No nos damos cuenta, tan libres y democráticos como creemos ser, y nos la están metiendo doblada con la tecnología. Que si averiguamos su paradero gracias a su teléfono móvil, o ese Síndrome de Estocolmo que representa el 98% de la población occidental, que si te llama y no les contestas en el ipso facto, así como si titubeas sin responder a un correo electrónico –y ya no digamos nada si la pasividad viene generada tras un cese sin excusa aparente del chat o del mismo Facebook– terminan llamando a la policía denunciando tu desaparición. Luego llegan a casa y te encuentran dormido en el sofá, con un libro abierto sobre tu pecho, y citan a declarar hasta al editor del mismo.
El mundo se ha convertido en una inmensa mierda donde estás obligado a tener cuenta bancaria, hipoteca a 35 años, domiciliar todos tus pagos en la citada cuenta, abusar de tarjetas de crédito, y contestar a todos aquellos estúpidos comentarios que se expanden por la red, ayudados de extraños emoticonos, en una evidente vuelta al infantilismo, que en estos tiempos que corren deberían ser sus ejecutores tildados de retrasados.
Pero lo del móvil es lo que, en mi caso, más me ha afectado. Yo, que ya dispuse de un Motorola en el año 96, cuando los que no tenían móvil te señalaban por la calle –evidentemente vivía en España rodeado de hienas–, me siento especialmente estafado por las nuevas tecnologías, que sin quererlo ni beberlo me obligaron, hasta hace un mes, a revisar el correo, el Twitter y los chats donde bajé a la mina del amor cuando en realidad se folla en la superficie de manera sin igual. De hecho todos los que hoy perdemos el culo por buscar rollo a través del chat –algunos, en sus insondables agujeros negros, buscan hasta parejas formales– fuimos creados por parejas que se conocieron en playas, bares, paseos, escuelas, parques… en la realidad que huele a hierba seca o a tierra mojada, y nunca a batería quemada.
Yo, hasta hace poco, revisaba el teléfono móvil atrapado en el bolsillo de mi pantalón cada tres minutos, en un trastorno que si no era bipolar al menos lo era subnormal. Preocupado por si la batería se acababa, la pantalla estaba sucia, o la conexión a internet era defectuosa. Perdiendo el tiempo de mala manera. Soñando con que me llamara no sé ni quién cuando siempre eran los mismos los que se ponían en contacto conmigo y para decirme las mismas tonterías.
Pues bien, estoy cerca de cumplir mi primer mes sin teléfono móvil y vivo en una paz absoluta. Además de que no me tiemblan las piernas, debido a falsas alarmas de llamadas a un móvil que ya es historia. No he tenido un solo problema de comunicación –con el ordenador ya tengo más que suficiente– y me he leído cuatro libros en menos de cuatro semanas.

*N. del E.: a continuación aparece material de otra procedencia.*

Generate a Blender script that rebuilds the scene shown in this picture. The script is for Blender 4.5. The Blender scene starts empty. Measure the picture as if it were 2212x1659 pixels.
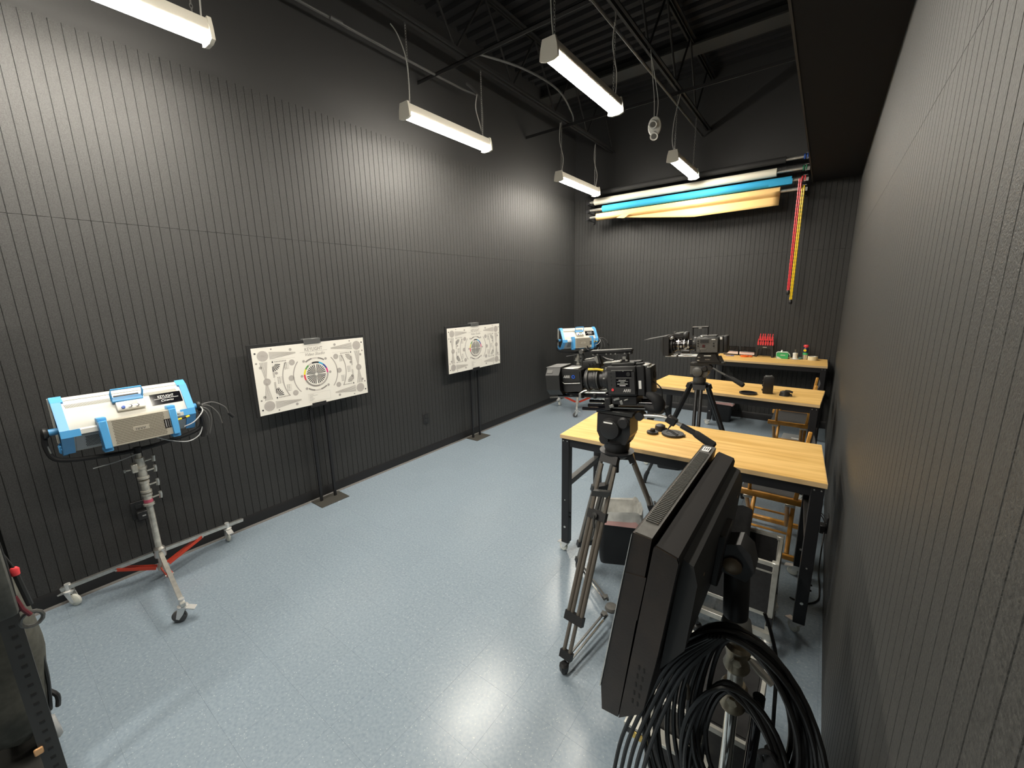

El otro día, comprando un billete de avión por internet, pasé a la historia; o al menos a la mía. Ya que a la hora de insertar el teléfono de contacto puse el de mi restaurante. Momento histórico. Se acabó el cargar la batería del móvil. El meterle más dinero. El repararlo cada seis meses cuando directamente no había que comprarse uno nuevo. Se acabó la dictadura del siglo XXI, donde el móvil a algunos ya le es esencial hasta para masturbarse.
El colmo del éxito se produjo cuando una chica a la que conocí en un bar –ella trabajaba de camarera– me pidió mi número y yo le pregunté a qué hora salía. Luego, al recogerla, en vez de las piernas temblándome por el sonido del móvil volví a la cruda y necesaria realidad: su roce al pasear generaba un auténtico tsunami. Eso sí, quedará este diálogo para la posteridad.
—¿Y por qué no tienes teléfono móvil? ¿Es que estás loco?
Me recordó a mi abuela.
Joaquín Campos, 15/09/15, Phnom Penh.